An environmentally friendly home in Venice, California, designed by Melinda Gray.
By FELICITY BARRINGER
For the high-profile crowd that turned out to celebrate a new home in Venice, California, the attraction wasn’t just the company and the architectural detail. The house boasted the builders’ equivalent of a three-star Michelin rating: a LEED platinum certificate.
The actors John Cusack and Pierce Brosnan, with his wife, Keely Shaye Smith, a journalist, came last fall to see a house that the builders promised would “emit no harmful gases into the atmosphere,” “produce its own energy” and incorporate recycled materials, from concrete to countertops.
Behind the scenes were Tom Schey, a homebuilder in Santa Monica, and his business partner, Kelly Meyer, an environmentalist whose husband, Ron, is the president of Universal Studios. Ms. Meyer said their goal was to show that something energy-conscious “doesn’t have to look as if you got it off the bottom shelf of a healthfood store.
“It doesn’t have to smell like hemp,” she said.
That was probably a good thing. The four-bedroom house, designed by Melinda Gray, was for sale, with a $2.8 million asking price.
Its rating was built into that price. LEED - an acronym for Leadership in Energy and Environmental Design - is the hot designer label, and platinum is the badge of honor, the top classification given by the U.S. Green Building Council. “There’s kind of a green pride, like driving a Prius,” said Brenden McEneaney, a green building adviser to the city of Santa Monica, adding, “It’s spreading all over the place.”
Devised eight years ago for the commercial arena, the ratings now cover many things, including schools and retail interiors. But homes are the new frontier.

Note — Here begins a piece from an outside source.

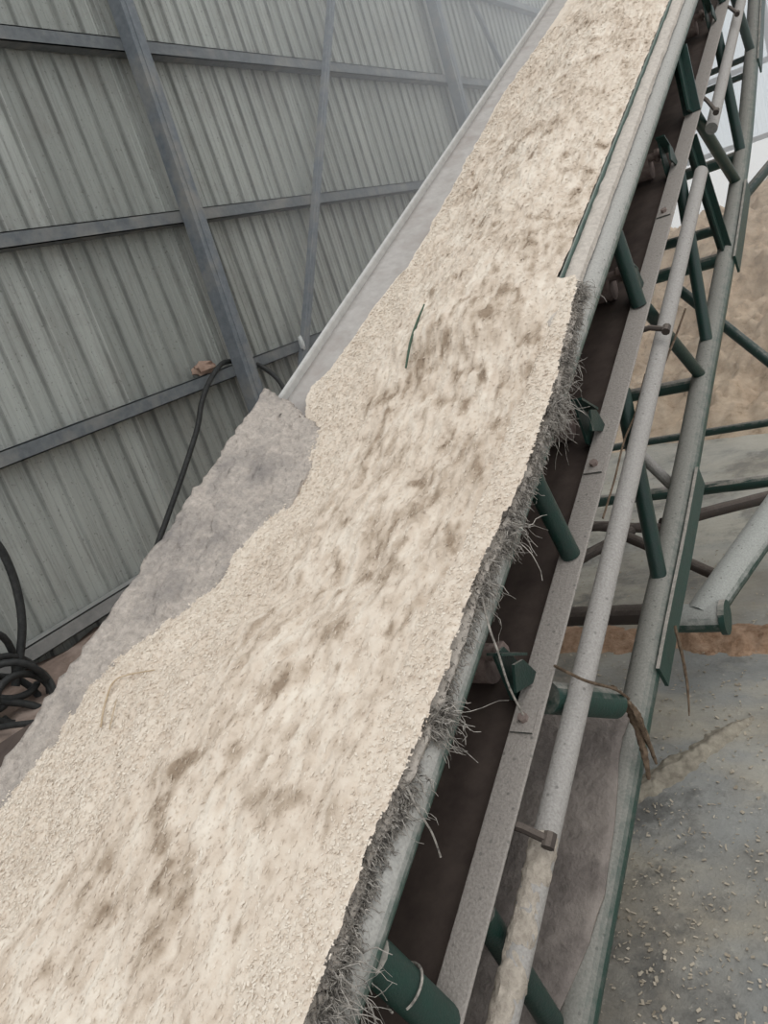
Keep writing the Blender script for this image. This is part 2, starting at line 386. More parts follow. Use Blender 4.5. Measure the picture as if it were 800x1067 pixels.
o = npmesh('floor_flakes', V, Q, rough_mat('stray_flakes', (.30, .25, .19), (.62, .54, .43), 9, .1), False); tag(o, 'stray wood flakes scattered over the grey floor', 'wood flakes', kind='stuff')

# ------------------------------------------------------------------ conveyor
U0, U1 = -1.2, 9.0
conv = empty('belt_conveyor', (W(-1.25, 0, 0)[0], W(-1.25, 0, 0)[1], 0))
tag(conv, 'long inclined belt conveyor with green tubular truss carrying pale wood chips', 'conveyor')
lin = lambda s, n, us: [W(s, n, u) for u in us]
us = np.linspace(U0, U1, 60)

def belt_n(s):                                   # troughed belt
    s = np.asarray(s, float)
    left = np.clip((-1.50 - s) / .29, 0, 1.4); right = np.clip((s + 1.09) / .29, 0, 1.2)
    return -1.095 + .095 * left + .085 * right
ss = np.linspace(-1.785, -.80, 40)
b = MB(); b.grid([[W(s, float(belt_n(s)), u) for s in ss] for u in us])
tag(b.build('belt', m_belt, conv, smooth=True, solid=.012), 'pale dusty rubber belt')
b = MB(); b.tube(lin(-.787, -1.052, us), .040, 24); b.build('side_tube', m_tube, conv, smooth=True)
b = MB(); b.tube(lin(-1.815, -1.065, us), .040, 16); b.build('side_tube', m_tube, conv, smooth=True)
b = MB(); b.bar(W(-1.797, -.998, 1.55), W(-1.797, -.998, U1), .02, .05, S); tag(b.build('edge_strip', rough_mat('pale_edge_strip', (.44, .43, .41), (.54, .525, .50), 30, .3, .004), conv, bevel=.008), 'pale edge strip along the far side of the belt')
# ledge beside the belt on the right: flat strip, dusty
G = []
for u in np.linspace(1.7, U1, 420):               # ledge heaped with dust
    G.append([W(sx, nx + (.006 * float(fbm(np.array(sx * 40), np.array(u * 18), 63, 4)) if 0 < k < 7 else 0), u) for k, (sx, nx) in enumerate(
        [(-.835, -1.012), (-.832, -.990), (-.824, -.984), (-.814, -.981), (-.803, -.981), (-.790, -.984), (-.781, -.990), (-.779 + .004 * float(fbm(np.array(u * 12.), np.array(.2), 64)), -1.006)])])
b = MB(); b.grid(G); b.build('ledge', m_canvas, conv, smooth=True)
b = MB(); b.bar(W(-.838, -.990, 1.85), W(-.838, -.990, U1), .006, .022, S); tag(b.build('belt_edge', dusty('teal_edge', (.17, .25, .22), (.40, .40, .35), .3, 1.3), conv), 'faded teal strip along the belt edge')

# return belt
b = MB(); b.grid([[W(s, -1.335 - .012 * math.sin(u * 4.1) ** 2, u) for s in np.linspace(-1.72, -.806, 12)] for u in us])
tag(b.build('return_belt', m_return, conv, smooth=True, solid=.012), 'brown underside run of the belt')
# upper rail: angle section
b = MB(); A0, A1 = W(-.755, -1.303, U0), W(-.755, -1.303, U1)
b.bar(A0, A1, .066, .008, S); b.bar(A0 - .03 * S - .035 * N, A1 - .03 * S - .035 * N, .006, .066, S)
b.build('truss_rail', m_rail, conv, bevel=.003)
b = MB(); b.bar(A0 - 1.0 * S, A1 - 1.0 * S, .066, .008, S); b.build('truss_rail', m_rail, conv)
# conduit pipe outside the rail, in two lengths
ub = suv(onS(731, 181, -.70))[2]; uc = suv(onS(741, 134, -.70))[2]
b = MB(); b.tube([W(-.70, -1.392, u) for u in np.linspace(U0, ub, 30)], .0262, 18); b.build('conduit', m_conduit, conv, smooth=True)
b = MB(); b.tube([W(-.70, -1.392, u) for u in np.linspace(uc, U1, 12)], .0262, 18); b.build('conduit', m_conduit, conv, smooth=True)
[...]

The LEED brand stands apart because of its four-level rankings - certified, silver, gold and platinum - and third-party verification. So far this year, 10,250 new home projects have registered for the council’s consideration, compared with 3,100 in 2006, the first year of the pilot home-rating system.
But try asking buyers used to conspicuous consumption (a 1,100-square-meter house) to embrace conspicuous nonconsumption (say, 225 square meters for a small family). Or to earn points by recycling and weighing all their construction debris . The imperatives of comfort and eco-friendliness are not always in sync.

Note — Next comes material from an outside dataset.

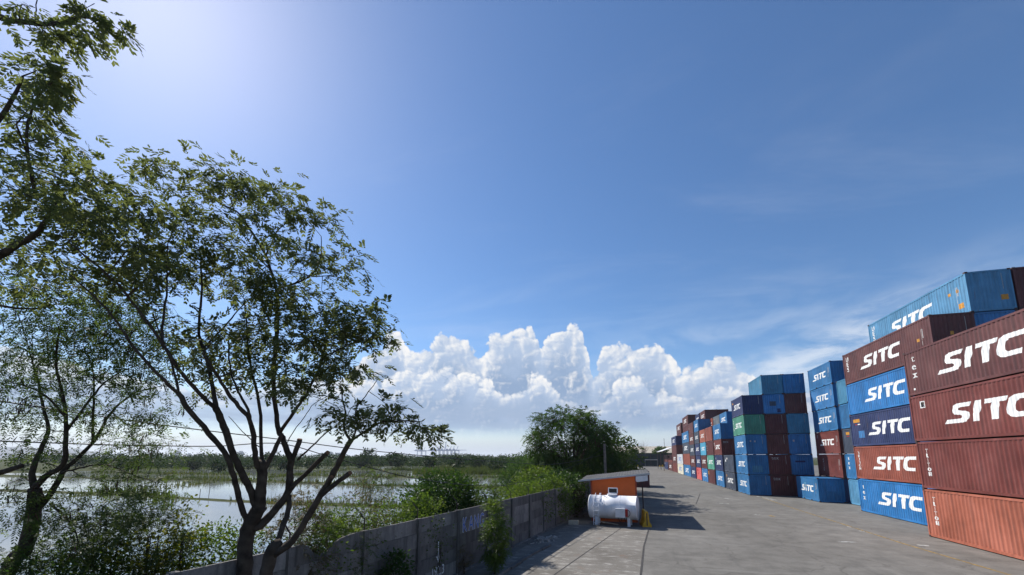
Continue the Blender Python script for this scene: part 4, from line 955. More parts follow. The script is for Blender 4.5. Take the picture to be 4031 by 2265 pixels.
T.limb('limb', [(1032, 1850, D0), (1030, 1790, D0+.2), (1020, 1590, D0+.4), (992, 1471, D0+.5), (978, 1393, D0+.6), (971, 1297, D0+.7), (962, 1180, D0+.8)], 0.046, 0.014, 7)
T.limb('limb', [(1040, 1850, D0), (1062, 1810, D0+.1), (1096, 1738, D0+.15), (1112, 1705, D0+.2)], 0.057, 0.040)
T.limb('limb', [(1005, 1985, D0), (985, 1925, D0-.1), (949, 1857, D0-.2), (917, 1784, D0-.3), (894, 1715, D0-.4), (868, 1648, D0-.5), (848, 1605, D0-.6)], 0.080, 0.064, 10)
T.limb('limb', [(850, 1610, D0-.6), (780, 1545, D0-.9), (702, 1451, D0-1.2), (643, 1358, D0-1.4), (560, 1244, D0-1.6), (482, 1140, D0-1.8), (363, 1031, D0-2.0), (270, 954, D0-2.1)], 0.047, 0.012, 8)
T.limb('limb', [(852, 1612, D0-.6), (832, 1500, D0-.3), (808, 1393, D0-.1), (784, 1321, D0+.1), (788, 1229, D0+.2), (796, 1122, D0+.4), (790, 1000, D0+.5)], 0.050, 0.016, 8)
T.limb('limb', [(800, 1370, D0), (880, 1290, D0+.4), (940, 1220, D0+.7), (1000, 1160, D0+.9)], 0.027, 0.010, 6)
T.limb('limb', [(640, 1355, D0-1.4), (640, 1265, D0-1.3), (658, 1135, D0-1.1), (655, 1060, D0-1.0), (660, 960, D0-.9)], 0.027, 0.010, 6)
T.limb('limb', [(985, 2060, D0), (966, 2035, D0-.1), (940, 1959, D0-.25), (922, 1876, D0-.4), (885, 1784, D0-.6), (821, 1706, D0-.8), (733, 1600, D0-1.1), (700, 1545, D0-1.2)], 0.067, 0.044, 9)
T.limb('limb', [(702, 1548, D0-1.2), (622, 1472, D0-1.5), (518, 1358, D0-1.7), (467, 1275, D0-1.8), (363, 1161, D0-2.0), (270, 1078, D0-2.2)], 0.034, 0.011, 7)
T.limb('limb', [(702, 1548, D0-1.2), (676, 1436, D0-1.1), (640, 1340, D0-1.0), (600, 1240, D0-.9)], 0.026, 0.010, 6)
T.limb('limb', [(1000, 2080, D0), (1037, 2058, D0+.1), (1106, 1981, D0+.2), (1136, 1931, D0+.3), (1142, 1839, D0+.4), (1148, 1812, D0+.4)], 0.095, 0.072, 10)
T.limb('limb', [(1147, 1820, D0+.4), (1124, 1760, D0+.4), (1110, 1715, D0+.4), (1100, 1706, D0+.4), (1088, 1635, D0+.5), (1077, 1539, D0+.6), (1078, 1442, D0+.7), (1087, 1345, D0+.8), (1092, 1200, D0+1.0), (1088, 1140, D0+1.1), (1064, 1060, D0+1.2), (1045, 1002, D0+1.3)], 0.067, 0.032, 9)
T.limb('limb', [(1046, 1005, D0+1.3), (977, 890, D0+1.2), (934, 837, D0+1.1), (871, 803, D0+1.0), (769, 750, D0+.8), (648, 692, D0+.6)], 0.030, 0.008, 6)
T.limb('limb', [(1046, 1005, D0+1.3), (1069, 958, D0+1.4), (1098, 905, D0+1.6), (1156, 866, D0+1.8), (1243, 856, D0+2.0)], 0.026, 0.008, 6)
T.limb('limb', [(1090, 1140, D0+1.1), (1181, 1108, D0+.8), (1239, 1069, D0+.6), (1263, 1011, D0+.5), (1264, 930, D0+.4)], 0.026, 0.008, 6)
T.limb('limb', [(1229, 1089, D0+.6), (1316, 1089, D0+.3), (1374, 1103, D0+.2)], 0.014, 0.006, 5)
T.limb('limb', [(1100, 1706, D0+.4), (1160, 1621, D0+.1), (1203, 1558, D0-.1), (1232, 1500, D0-.2), (1261, 1442, D0-.3), (1278, 1405, D0-.4), (1340, 1374, D0-.6), (1430, 1330, D0-.8)], 0.042, 0.011, 8)
T.limb('limb', [(1276, 1408, D0-.4), (1237, 1374, D0-.2), (1230, 1320, D0-.1)], 0.017, 0.008, 6)
T.limb('limb', [(1232, 1500, D0-.2), (1330, 1470, D0-.3), (1440, 1460, D0-.4)], 0.018, 0.006, 6)
T.limb('limb', [(1092, 1360, D0+.8), (1180, 1350, D0+.6), (1300, 1330, D0+.3), (1420, 1270, D0+.1), (1500, 1290, D0)], 0.024, 0.007, 6)
T.limb('sawn_limb', [(1146, 1815, D0+.4), (1160, 1790, D0+.45), (1180, 1730, D0+.5)], 0.057, 0.058, 10, cut=True)
T.limb('limb', [(1172, 1812, D0+.4), (1244, 1742, D0+.2), (1308, 1683, D0+.1)], 0.024, 0.011, 7)
T.limb('limb', [(1150, 1790, D0+.4), (1133, 1761, D0+.3), (1140, 1724, D0+.3), (1198, 1641, D0+.2), (1235, 1590, D0+.2), (1290, 1560, D0+.1)], 0.015, 0.006, 6)
T.limb('sawn_limb', [(1136, 1935, D0+.3), (1200, 1870, D0+.2), (1290, 1782, D0)], 0.055, 0.050, 10, cut=True)
T.limb('limb', [(1020, 1760, D0+.2), (955, 1700, D0), (900, 1640, D0-.1)], 0.012, 0.006, 5)
b1 = at(1046, 2320, D0-.5)
T.limb('trunk', [Vector((b1.x, b1.y, -.1)), (1042, 2320, D0-.5), (1052, 2230, D0-.5), (1076, 2160, D0-.5), (1106, 2140, D0-.45)], 0.144, 0.112, 11)
T.limb('limb', [(1072, 2170, D0-.5), (1106, 2096, D0-.2), (1133, 2014, D0+.1), (1139, 1950, D0+.3)], 0.065, 0.052, 9)
T.limb('limb', [(1080, 2185, D0-.5), (1152, 2129, D0-.6), (1202, 2050, D0-.7), (1262, 1949, D0-.8), (1308, 1876, D0-.9), (1345, 1798, D0-1.0), (1382, 1733, D0-1.1)], 0.076, 0.050, 10)
T.limb('sawn_limb', [(1266, 1950, D0-.8), (1320, 1905, D0-1.0), (1378, 1862, D0-1.2)], 0.047, 0.045, 9, cut=True)
T.limb('sawn_limb', [(1285, 1920, D0-.85), (1306, 1878, D0-1.1)], 0.038, 0.037, 9, cut=True)
T.limb('limb', [(1380, 1735, D0-1.1), (1356, 1690, D0-1.0), (1360, 1630, D0-.9), (1350, 1577, D0-.8), (1340, 1520, D0-.7)], 0.027, 0.010, 7)
T.limb('limb', [(1384, 1735, D0-1.1), (1406, 1674, D0-1.3), (1400, 1620, D0-1.4), (1440, 1560, D0-1.5), (1490, 1490, D0-1.6)], 0.023, 0.006, 6)
T.limb('limb', [(1384, 1735, D0-1.1), (1455, 1689, D0-1.2), (1498, 1664, D0-1.3), (1571, 1657, D0-1.4), (1655, 1660, D0-1.5)], 0.026, 0.010, 7)
T.limb('limb', [(1648, 1660, D0-1.5), (1660, 1684, D0-1.5), (1700, 1692, D0-1.55), (1740, 1688, D0-1.6)], 0.011, 0.006, 5)
T.limb('limb', [(1420, 1700, D0-1.2), (1480, 1706, D0-1.1), (1540, 1705, D0-1.0)], 0.011, 0.006, 5)
T.limb('limb', [(1150, 1545, D0), (1230, 1560, D0-.1), (1330, 1600, D0-.2)], 0.009, 0.006, 5)
FOL = [  # outline, cluster count, distance, depth spread, fronds per cluster, cluster radius (m)
 (sc([(372,395),(405,388),(440,415),(500,405),(540,420),(595,412),(640,470),(600,500),(520,500),(470,480),(420,500),(385,470)]), 26, D0+.5, .5, 11, .26),
 (sc([(600,430),(660,480),(735,465),(760,520),(790,508),(848,540),(838,590),(800,560),(745,545),(700,560),(640,540),(590,500)]), 24, D0+1.2, .5, 11, .26),
 (sc([(690,575),(760,580),(800,610),(845,620),(920,640),(918,700),(870,700),(800,715),(740,690),(700,650)]), 24, D0+.6, .5, 10, .25),
 (sc([(380,520),(560,520),(640,560),(690,640),(700,740),(560,760),(460,720),(380,640)]), 62, D0+.3, .8, 13, .30),
 (sc([(640,700),(760,700),(850,745),(800,800),(700,830),(620,820)]), 26, D0+.5, .6, 12, .28),
 (sc([(760,790),(850,775),(930,768),(965,790),(990,850),(960,870),(900,860),(840,880),(760,870)]), 34, D0-.2, .5, 13, .27),
 (sc([(560,800),(700,830),(800,860),(880,880),(925,935),(860,940),(780,930),(700,960),(600,950),(540,900)]), 46, D0+.1, .7, 12, .27),
 (sc([(800,900),(910,900),(920,950),(900,990),(800,990),(700,1000),(690,960)]), 20, D0-.4, .4, 10, .24),
 (sc([(440,780),(560,820),(600,950),(520,980),(450,930)]), 22, D0, .6, 11, .26),
 (sc([(790,1040),(860,1035),(920,1030),(990,1000),(1030,1030),(1040,1070),(980,1075),(900,1080),(830,1062)]), 24, D0-1.2, .25, 10, .19),
 (sc([(1000,1070),(1060,1068),(1122,1082),(1100,1096),(1040,1090)]), 9, D0-1.5, .1, 8, .14),
 (sc([(200,560),(380,560),(450,700),(430,800),(330,780),(240,700)]), 32, D0-1.0, .7, 13, .30),
 (sc([(150,420),(260,440),(360,470),(380,540),(300,600),(180,560)]), 26, D0-1.5, .7, 12, .28),
]
B, Dd = [], []
for poly, n, D, dj, fr, cr in FOL:
    for (x, y, d) in scatter(T.rs, poly, int(n*.95), D, dj, 20):
        c = at(x, y, d); T.connect(c)
        k = int(1.12*fr*T.rs.uniform(.5, 1.3)); off = T.rs.normal(0, 1, (k, 3))*np.array([cr, cr, cr*.55])*.68
        B.append(np.array(c)[None] + off); dr = rand_dirs(T.rs, k, .5)*.8 + off/cr*.6 + np.array([0, 0, -.12]); Dd.append(dr)
B = np.concatenate(B) - np.array(T.o); Dd = np.concatenate(Dd)
link('crown', frond_mesh('crown', B, Dd, T.rs, pairs=5, length=.25, leaf=.115, wid=.050, droop=.4), T.root, M['leaf_tree'])
T.finish_twigs()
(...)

For instance, the Brosnans, who admired Ms. Meyer’s house, are now building a home of their own and “really want to do it green,” said David Hertz, their architect. Mr. Brosnan may adopt many environmentally sound building techniques, but he is not going to live in a 225-squaremeter home, the architect said.
Mr. Hertz’s complaint goes beyond size. He says the rating system is rigid and cumbersome . The system is based on points earned for a variety of eco-friendly practices; builders choose among them, balancing the goals of cost control, design and high point totals.
Worries about climate change and rising energy costs are part of the equation: roughly 21 percent of heat-trapping carbon dioxide emissions come from homes; nearly 40 percent come from residential and commercial structures combined.
One requirement for getting a home certified is hiring an on-site inspector approved by the council to test the new systems and help fill out the huge amount of paperwork . The organization charges from $400 for a home to $22,500 for the largest buildings to register and certify costs.
Joel McKellar, a researcher with LS3P Associates, an architecture firm in Charleston, South Carolina, said that to earn credit for adequate natural light, “you have to calculate the area of the room, the area of the windows, how much visible transmittance of light there is.”
Is LEED a useful selling tool- Offered with great fanfare last fall on eBay for $2.8 million, the Meyer/Schey home in Venice, which can be seen at www.Project7ten.com, got no bids at the time; it recently found a potential buyer, for $2.5 million.
But Maria Chao, an architect in Amherst, Massachusetts, said her new home’s certification rating meant instant recognition. “This is a small town,” Ms. Chao said. “When I mention I live in the house on Snell Street, people say, ‘Oh, the green home.’”
Frances Anderton, a radio host and Los Angeles editor of Dwell, an architecture and design magazine, longs for the day when LEED recognition is irrelevant. “Architects should be offering a green building service,” Ms. Anderton said, “without needing a badge of pride.”